With regard to your second question: Which model takes so long to converge? The one with

dat$IdCond <- interaction(dat$id, dat$condition, drop=TRUE)
s(time, IdCond, bs=‘fs’, m=1)?

In any case, I honestly don’t know how to improve sampling speed for these models, as I have little control over what mgcv gives me as output matrices.

Hey Paul!

Thanks for continuing to humour me on this!
I just checked again and the following code runs fine for me using mgcv 1.8-23:

bam(c_pupil~condition + s(time, id, bs="fs", m=1, by = condition), 
    data = dat) -> mgcv1

But if I run the equivalent code in brms 2.3.0:

brm(formula = y ~ condition + s(time, id, bs="fs", m=1, by = condition),
    data = dat,
    family = gaussian(),
    chains = 8,
    cores = 8,
    iter = 2000) -> bm1

I receive the same error as in your message. So I suspect your evaluation is correct. I look forward to hearing what Simon has to say.

As for the time it takes – I am currently only trying to fit:

brm(formula = y ~ condition + s(time, by = condition) + (1 | id),
    data = dat,
    family = gaussian(),
    chains = 8,
    cores = 8,
    iter = 2000) -> bm1

This has no random curves – only a random intercept – as it was something I started before my colleague recommended the approaches detailed in my recent message. But even that is taking forever. I think I just have too much data, and may need to downsample.

Cheers!
Jon

Has there been any progress on this? I’m also looking to use the “random curves” option (bs = ’ fs’), but I’m getting the same error message regarding a “dgCMatrix”.

Thanks!

Simon Wood has made some changes to mgcv that allow using “fs” splines with the latest CRAN version of brms some time ago. However, I am not sure if he released this new mgcv version yet. Did you try it out with the latest CRAN versions of both mgcv and brms?

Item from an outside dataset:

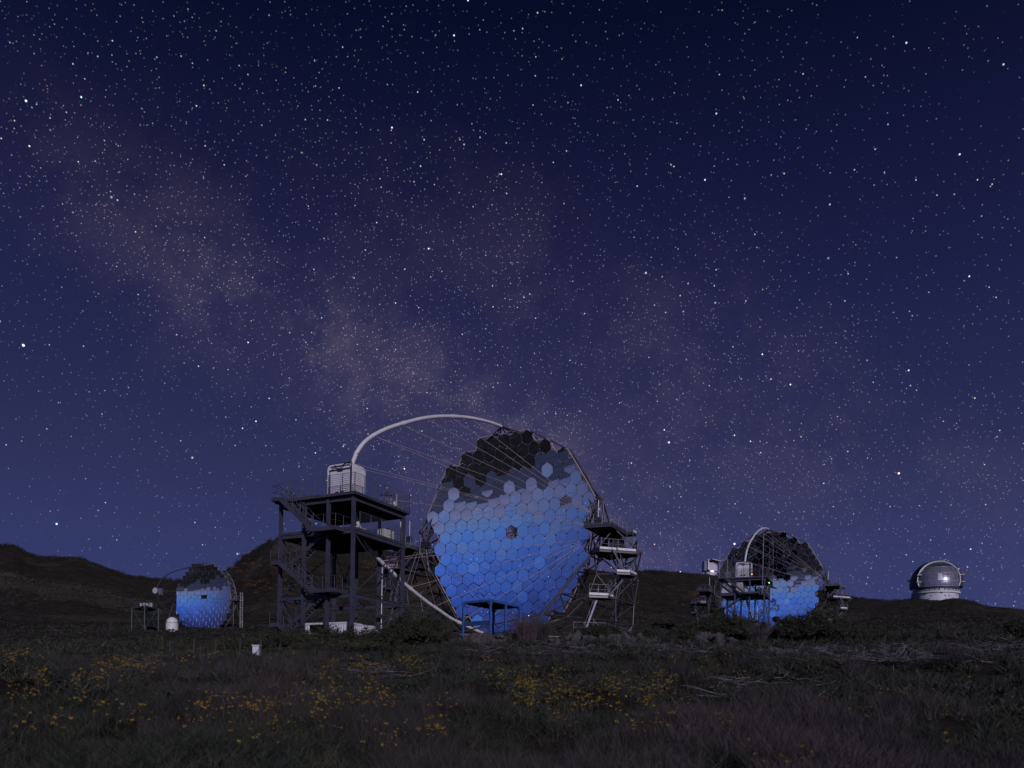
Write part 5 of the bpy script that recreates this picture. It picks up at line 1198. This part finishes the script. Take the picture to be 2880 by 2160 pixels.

Thanks, Paul. I updated both packages and the model is up and running now, although I suspect it will take too much time:

1000 transitions using 10 leapfrog steps per transition would take 8400.52 seconds.

Much time may be an understatement…

Yes, I might be fossilized by the time the model has run its course. Hopefully my descendants will check the results (on brms version 666.666) and send them back by time machine.